Türk televizyon dünyasında adı sanı bilinen kim varsa Ğçok az istisna dışında- hayatının bir döneminde TRT'te görev yapmıştır.
Bu sadece kamera önü anlamında değil, kamera arkası, yönetmenlik, teknik açıdan da böyle.
TRT büyük bir okul, mezun verir, en iyilerini özel televizyonlar kapar.
Bu okul mezunu hemen herkes, Kurum'dan sevgi ve şükranla bahseder.
Onun için TRT sapır sapır dökülünce, herkesten çok onların içi cız ediyor!
Saat sabahın birbuçuğu, TRT ekranı karşısındayız...
Hamza Yerlikaya mindere çıkıyor.
Ekranda bir başka müsabaka izliyoruz, ancak spiker naklen anlatıyor, radyodan dinler gibi dinliyoruz.
"Evet sayın seyirciler, güreşçimiz Hamza Eroğlu!"
İnsan ister istemez kendi kendine "Hop hop! Kim kim, kim dedi" diyor.
O kadar inanılmaz kendi kendine "Herhalde ben yanlış duydum" diye düşünüyor.
Aradan 30 saniye geçiyor "Hamza Eroğlu pasif güreşiyor diye ihtar mı verecek bu hakem, inanılmaz bir şey" diyor, spiker.
O zaman isyan başlıyor.
Oturduğunuz yerden ekrana söyleniyorsunuz, "Kardeşim esas inanılmaz sizsiniz, bütün Türkiye uyumuyor, bu güreşi bekliyor. Siz orada güreşçinin soyadını yanlış söylüyorsunuz."
Bunun affı yok!
İnsandır, hata yapamaz mı?
Yapar, elbette yapar.
Herkes hata yapar ve yapıyor.
Zaten dikkat buyurursanız, "Kardeşim esas inanılmaz sizsiniz" diye yazdım, çoğul.
Müsabakayı aktaran spikerin kim olduğunu araştırmadım bile, ismi hiç önemli değil, hata sistemde...
Diyelim ki Mehmet anlatıyor, ismi yanlış söyledi...
Olur böyle vakalar, basireti bağlanır insanın...
Fakat bu hatayı anında düzeltmeleri lazım...
Spikeri görmüyoruz bile, uyarsanıza! Hiç bir şey yapamıyorsanız önüne kağıt koyun "Adamın adı Hamza Yerlikaya" diye...

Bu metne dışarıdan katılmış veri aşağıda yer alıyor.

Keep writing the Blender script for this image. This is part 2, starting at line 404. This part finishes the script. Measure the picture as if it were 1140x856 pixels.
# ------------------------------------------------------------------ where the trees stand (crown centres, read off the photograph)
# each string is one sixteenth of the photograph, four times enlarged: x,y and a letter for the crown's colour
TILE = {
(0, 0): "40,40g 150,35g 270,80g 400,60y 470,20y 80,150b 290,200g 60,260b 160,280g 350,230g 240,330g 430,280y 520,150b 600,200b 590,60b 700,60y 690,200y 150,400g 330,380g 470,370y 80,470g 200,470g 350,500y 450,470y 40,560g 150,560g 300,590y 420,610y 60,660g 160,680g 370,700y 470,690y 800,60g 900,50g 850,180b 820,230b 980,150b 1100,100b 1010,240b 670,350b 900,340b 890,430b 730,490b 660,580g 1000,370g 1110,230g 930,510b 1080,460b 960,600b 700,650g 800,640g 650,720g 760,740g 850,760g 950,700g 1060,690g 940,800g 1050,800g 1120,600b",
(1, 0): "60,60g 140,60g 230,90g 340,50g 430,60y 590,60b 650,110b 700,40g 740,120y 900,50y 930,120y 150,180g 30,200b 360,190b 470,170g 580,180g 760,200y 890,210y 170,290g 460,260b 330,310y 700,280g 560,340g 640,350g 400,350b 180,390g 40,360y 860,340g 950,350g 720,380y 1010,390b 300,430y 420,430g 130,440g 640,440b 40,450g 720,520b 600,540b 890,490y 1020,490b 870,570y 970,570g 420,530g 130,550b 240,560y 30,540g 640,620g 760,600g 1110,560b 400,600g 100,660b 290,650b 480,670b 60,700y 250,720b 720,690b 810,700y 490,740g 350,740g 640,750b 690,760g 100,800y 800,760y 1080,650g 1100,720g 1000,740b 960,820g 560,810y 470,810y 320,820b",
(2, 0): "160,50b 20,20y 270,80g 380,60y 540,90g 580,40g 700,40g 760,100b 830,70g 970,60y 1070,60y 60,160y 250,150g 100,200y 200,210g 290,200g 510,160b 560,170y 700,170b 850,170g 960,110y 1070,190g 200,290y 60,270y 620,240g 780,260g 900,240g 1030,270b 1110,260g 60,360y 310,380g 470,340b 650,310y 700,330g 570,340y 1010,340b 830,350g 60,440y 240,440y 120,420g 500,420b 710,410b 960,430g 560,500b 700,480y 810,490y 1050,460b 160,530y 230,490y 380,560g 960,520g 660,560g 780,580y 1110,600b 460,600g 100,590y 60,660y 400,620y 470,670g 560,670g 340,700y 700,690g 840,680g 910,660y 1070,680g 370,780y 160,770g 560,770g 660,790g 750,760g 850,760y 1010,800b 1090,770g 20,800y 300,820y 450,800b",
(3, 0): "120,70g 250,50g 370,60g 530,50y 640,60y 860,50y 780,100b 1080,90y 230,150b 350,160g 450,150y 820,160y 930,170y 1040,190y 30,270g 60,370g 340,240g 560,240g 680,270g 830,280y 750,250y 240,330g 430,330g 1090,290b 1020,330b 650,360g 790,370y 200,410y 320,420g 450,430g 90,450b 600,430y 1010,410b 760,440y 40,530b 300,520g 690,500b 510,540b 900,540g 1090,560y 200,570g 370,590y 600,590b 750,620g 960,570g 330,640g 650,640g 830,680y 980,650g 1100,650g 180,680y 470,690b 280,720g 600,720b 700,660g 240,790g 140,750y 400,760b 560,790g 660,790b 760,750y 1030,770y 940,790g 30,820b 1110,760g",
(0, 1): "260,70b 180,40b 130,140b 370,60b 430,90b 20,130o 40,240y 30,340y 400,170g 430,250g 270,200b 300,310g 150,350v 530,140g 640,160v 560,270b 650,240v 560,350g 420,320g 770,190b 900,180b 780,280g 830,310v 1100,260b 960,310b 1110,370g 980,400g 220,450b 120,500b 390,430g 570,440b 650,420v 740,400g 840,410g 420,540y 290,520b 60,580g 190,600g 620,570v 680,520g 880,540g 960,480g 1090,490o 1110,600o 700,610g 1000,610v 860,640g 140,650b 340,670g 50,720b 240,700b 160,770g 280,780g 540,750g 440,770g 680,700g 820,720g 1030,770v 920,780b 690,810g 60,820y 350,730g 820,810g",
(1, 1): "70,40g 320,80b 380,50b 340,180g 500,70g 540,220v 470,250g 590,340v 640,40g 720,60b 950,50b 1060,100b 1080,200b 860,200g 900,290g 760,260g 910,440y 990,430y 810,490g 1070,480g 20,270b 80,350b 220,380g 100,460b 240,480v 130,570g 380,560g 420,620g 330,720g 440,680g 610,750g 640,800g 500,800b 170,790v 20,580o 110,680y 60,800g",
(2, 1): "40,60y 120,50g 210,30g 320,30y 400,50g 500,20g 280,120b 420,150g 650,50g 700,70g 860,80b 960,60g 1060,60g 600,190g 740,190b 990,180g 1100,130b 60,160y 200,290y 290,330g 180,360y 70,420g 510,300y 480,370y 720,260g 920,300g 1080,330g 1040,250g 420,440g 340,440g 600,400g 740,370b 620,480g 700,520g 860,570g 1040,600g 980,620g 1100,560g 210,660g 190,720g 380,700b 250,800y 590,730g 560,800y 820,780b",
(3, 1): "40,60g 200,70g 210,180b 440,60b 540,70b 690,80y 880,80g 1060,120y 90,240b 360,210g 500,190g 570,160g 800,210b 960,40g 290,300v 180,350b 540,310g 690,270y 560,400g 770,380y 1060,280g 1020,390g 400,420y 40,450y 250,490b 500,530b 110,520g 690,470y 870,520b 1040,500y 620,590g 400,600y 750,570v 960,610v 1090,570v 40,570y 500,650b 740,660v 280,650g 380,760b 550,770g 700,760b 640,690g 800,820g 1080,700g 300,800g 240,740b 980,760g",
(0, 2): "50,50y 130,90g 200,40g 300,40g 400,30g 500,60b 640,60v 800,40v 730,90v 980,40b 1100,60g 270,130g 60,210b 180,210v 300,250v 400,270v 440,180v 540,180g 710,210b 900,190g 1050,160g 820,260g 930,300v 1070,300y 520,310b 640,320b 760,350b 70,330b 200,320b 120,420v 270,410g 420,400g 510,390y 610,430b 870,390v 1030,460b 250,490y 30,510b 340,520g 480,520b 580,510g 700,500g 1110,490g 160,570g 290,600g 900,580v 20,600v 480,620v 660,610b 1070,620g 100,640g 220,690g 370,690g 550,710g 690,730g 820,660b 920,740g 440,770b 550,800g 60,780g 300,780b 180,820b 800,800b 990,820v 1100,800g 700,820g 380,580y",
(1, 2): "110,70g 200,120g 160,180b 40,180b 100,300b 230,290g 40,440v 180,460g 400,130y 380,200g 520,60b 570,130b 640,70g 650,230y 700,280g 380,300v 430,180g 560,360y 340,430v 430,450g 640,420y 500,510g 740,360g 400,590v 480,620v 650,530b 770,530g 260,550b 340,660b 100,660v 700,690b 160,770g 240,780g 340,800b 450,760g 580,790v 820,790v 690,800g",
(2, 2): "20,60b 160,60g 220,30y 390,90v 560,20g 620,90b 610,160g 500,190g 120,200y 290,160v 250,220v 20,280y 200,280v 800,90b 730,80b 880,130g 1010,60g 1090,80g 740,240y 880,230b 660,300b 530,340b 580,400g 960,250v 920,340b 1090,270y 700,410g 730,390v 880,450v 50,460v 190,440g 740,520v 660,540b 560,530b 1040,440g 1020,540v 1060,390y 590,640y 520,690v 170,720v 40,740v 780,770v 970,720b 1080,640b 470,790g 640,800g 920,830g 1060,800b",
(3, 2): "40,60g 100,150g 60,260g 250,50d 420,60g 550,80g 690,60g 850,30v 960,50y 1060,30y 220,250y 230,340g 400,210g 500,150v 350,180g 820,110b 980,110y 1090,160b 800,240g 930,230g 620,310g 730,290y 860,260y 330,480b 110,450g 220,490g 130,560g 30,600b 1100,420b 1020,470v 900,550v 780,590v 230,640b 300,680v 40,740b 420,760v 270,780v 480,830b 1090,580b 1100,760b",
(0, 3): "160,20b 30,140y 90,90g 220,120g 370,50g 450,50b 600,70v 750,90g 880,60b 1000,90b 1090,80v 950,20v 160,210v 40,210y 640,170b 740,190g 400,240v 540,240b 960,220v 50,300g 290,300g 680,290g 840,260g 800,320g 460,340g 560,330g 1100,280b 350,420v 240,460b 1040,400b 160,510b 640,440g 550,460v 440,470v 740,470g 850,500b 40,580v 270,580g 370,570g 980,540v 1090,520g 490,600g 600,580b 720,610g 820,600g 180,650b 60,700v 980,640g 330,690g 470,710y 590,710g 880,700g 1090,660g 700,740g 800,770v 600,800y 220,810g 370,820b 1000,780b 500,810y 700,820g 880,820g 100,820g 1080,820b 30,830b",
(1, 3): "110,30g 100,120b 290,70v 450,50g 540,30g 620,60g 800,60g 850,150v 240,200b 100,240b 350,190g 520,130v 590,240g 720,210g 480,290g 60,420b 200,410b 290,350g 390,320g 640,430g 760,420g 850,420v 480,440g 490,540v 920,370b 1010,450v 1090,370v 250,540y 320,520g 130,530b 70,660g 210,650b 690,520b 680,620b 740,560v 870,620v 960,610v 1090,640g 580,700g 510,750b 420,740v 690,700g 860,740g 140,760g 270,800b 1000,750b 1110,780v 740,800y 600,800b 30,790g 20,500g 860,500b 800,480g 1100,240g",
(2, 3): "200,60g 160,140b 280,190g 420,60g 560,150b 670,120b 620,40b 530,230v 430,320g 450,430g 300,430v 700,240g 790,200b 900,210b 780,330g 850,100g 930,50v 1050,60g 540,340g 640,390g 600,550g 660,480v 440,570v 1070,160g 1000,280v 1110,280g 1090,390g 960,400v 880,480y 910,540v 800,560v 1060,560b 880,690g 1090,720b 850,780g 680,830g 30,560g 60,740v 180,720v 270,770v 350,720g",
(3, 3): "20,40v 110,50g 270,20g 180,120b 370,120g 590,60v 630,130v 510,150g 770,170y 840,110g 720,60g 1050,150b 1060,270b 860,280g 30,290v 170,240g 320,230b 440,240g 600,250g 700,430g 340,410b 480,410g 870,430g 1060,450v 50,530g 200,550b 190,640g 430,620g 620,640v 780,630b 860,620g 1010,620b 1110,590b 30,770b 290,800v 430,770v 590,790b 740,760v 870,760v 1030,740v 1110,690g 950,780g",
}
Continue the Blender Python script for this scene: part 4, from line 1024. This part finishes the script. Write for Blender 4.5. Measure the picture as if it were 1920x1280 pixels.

Bırakın kağıt koymayı, ne imkanlar var, kulağında kulaklık, önünde telefon!
Esas vahim olan hatanın maç boyunca tekrarı ve bir türlü düzeltilmemesi!
Böyle vurdum duymazlık olmaz.
Bu kadar baştan savmacılık, izleyiciye bu kadar saygısızlık TRT'ye yakışmıyor.
Zevksiz bir şaka gibi "Altın madalyaya giden greko-romendeki tek umudumuz güreşçinin adı", bütün bir müsabaka boyunca yanlış söylenir mi?
Ardından bir anons "Güreşçimiz Hamza Eroğlu'nun müsabakasını TRT kameramanları banda aldı, kısa bir süre sonra ekranlarınıza getireceğiz!"
Vallahi billahi bu aşamada kendimden şüphe ettim, "Benim bilmediğim bir güreşçi var, o da mı bir Almanla güreşti acaba diye" gittim gazeteye baktım, yok tabii, TRT yanlışta devam ediyor o kadar!
Bekliyoruz şimdi kısa bir süre sonra ekrana gelecek müsabakayı, bu arada bende "Belki onu anlatırken düzeltir" diye bir umut...
Gelemedi o müsabaka bir türlü ekrana...
Kısa bir süre nedir?
Onbeş dakika, olmadı, yarım saat diyelim...
Olimpiyatlarda TRT de, kendi payına sapır sapır döküldü!
TRT imkanlarını bilen, kurumun gücünü bilenler için çok üzücü bir gözlem oldu.
Hata heryerde olur ama düzeltilmemesi, tepeden tırnağa bir hatalar zincirinin ifadesi.
Ah gel de şimdi Özal'lı yılları anma!
Rahmetli şu anda başbakan olsaydı, ne yapardı biliyor musunuz?
Bir telefon edecekti...
İsmail Cem Dışişleri Bakanı olduğu için onu aramayacaktı, tutup Nuri Çolakoğlu'nu arayacaktı...
- Çolakoğlu, şu TRT'yi bir sisteme sok, adam et!
Bunu Eylül başı yapmış olsalardı, Eurosport yayınını da sabote etmeye gerek kalmazdı, çünkü serbest rekabet TRT'yi korkutmazdı.